Y se llama Beirut, por Renato Cisneros
Y se llama Beirut, por Renato Cisneros
Renato Cisneros

El aeropuerto Rafic Hariri de Beirut luce como el desteñido Jorge Chávez de hace treinta años, pero funciona con una diligencia primermundista. No es casualidad que se le considere ‘el segundo mejor de Oriente Medio’ después del de Dubái.

El cálido aire de bienvenida que uno siente, sin embargo, obedece a otro factor: Líbano no exige visado al visitante peruano, y esa deferencia burocrática –aún cuando se trate de un beneficio masivo, extensivo a ciudadanos de otros noventa países– opera favorablemente en la autoestima de quienes hemos crecido acostumbrados a someter el estatus de nuestra nacionalidad (es decir, nuestro origen) al escrutinio migratorio internacional.

Por eso, a pesar del léxico inescrutable de los taxistas, los facilitadores y demás personajes que deambulan por la terminal; y de la sombría presencia de atentos militares en los alrededores del recinto; y de la sensación de estar lejos de los códigos occidentales, uno agradece la existencia cordial de este país mediterráneo de cuatro millones de habitantes (cuya bandera, por cierto, comparte colores con la nuestra).

El parecido de Beirut con Lima se aprecia también en las primeras avenidas que saltan a la vista: allí están los puestos de comida al borde de la autopista, los transeúntes profiriendo gritos y toreando autos, los carteles comerciales colgados de cualquier manera en muros y postes, los perros husmeando entre bolsas repletas de basura.

Tras la ronda nocturna inaugural reforcé esa impresión, pues Badaro, el barrio que me alojó —ya sea por la disposición de sus edificios, la escasez de sus jardines o el anuncio del mar en el aire— tiene un poco de Barranco, Chorrillos o San Miguel.

Todo cambió a la mañana siguiente. Di unos cuantos pasos más allá del hotel y, mientras me sorprendía oyendo los rezos del Ramadán cantados por ancianos barbudos a través de los parlantes de las sinagogas colindantes, advertí que a mi paso se iban levantando notables restos arqueológicos: allí una ciudad fenicia de cuatro mil años de antigüedad, allá un hipódromo romano cuyas columnas originales se mantienen intactas; acullá una necrópolis bizantina donde el tiempo ha reventado las tumbas pero conservado inscripciones jeroglíficas que los investigadores no se cansan de interpretar. Me bastó ese bloque de reliquias antediluvianas para captar que, en definitiva, el Perú no se parece en nada a este remoto país, que, para colmo, aún vive oprimido por la confrontación política y religiosa.

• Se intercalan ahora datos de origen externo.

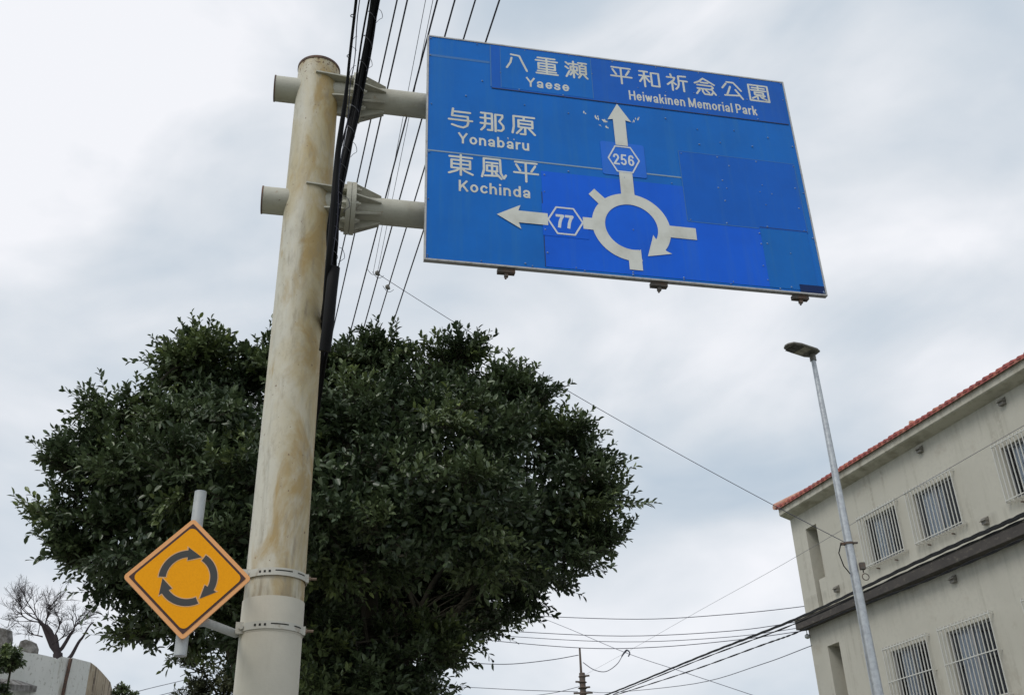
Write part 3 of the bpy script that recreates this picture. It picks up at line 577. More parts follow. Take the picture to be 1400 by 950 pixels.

Recuerdo que, a fines de los ochenta, Beirut era una ciudad permanentemente mencionada en el boletín informativo internacional de radio, que siempre daba cuenta de la evolución de la guerra civil libanesa, una masacre que duró quince años y dejó cifras horrendas: casi 200 mil muertos, 400 mil heridos, 17 mil desaparecidos. A ese conflicto habría que añadir los sangrientos problemas de toda la vida con Siria, Palestina e Israel para entender la complejidad de sus vínculos. Diría que esas antiguas tensiones han disminuido algo, pero no se han evaporado del todo. Cuando llegué a Beirut hace unas semanas lo hice dispuesto a participar de una boda y mantenerme ajeno al contexto. Y así ocurrió en un principio. Fui testigo circunstancial de una serie de manifestaciones culturales de lo más pintorescas e ilustrativas y, junto con los demás invita- dos extranjeros, bebí, comí y bailé a la usanza árabe, y alterné con jóvenes libaneses de espíritu muy globalizado.

Sin embargo, fue inevitable percibir en la atmósfera reinante los dilemas de una sociedad que, por un lado, vive orgullosa de su patrimonio histórico y geográfico, mientras por otro, lucha por dejar atrás sus capítulos más tristes.

Ahora que lo escribo y lo digo así, pienso que quizá nuestros pueblos no sean tan distintos después de todo.

Esta columna fue publicada el 2 de julio del 2016 en la revista Somos.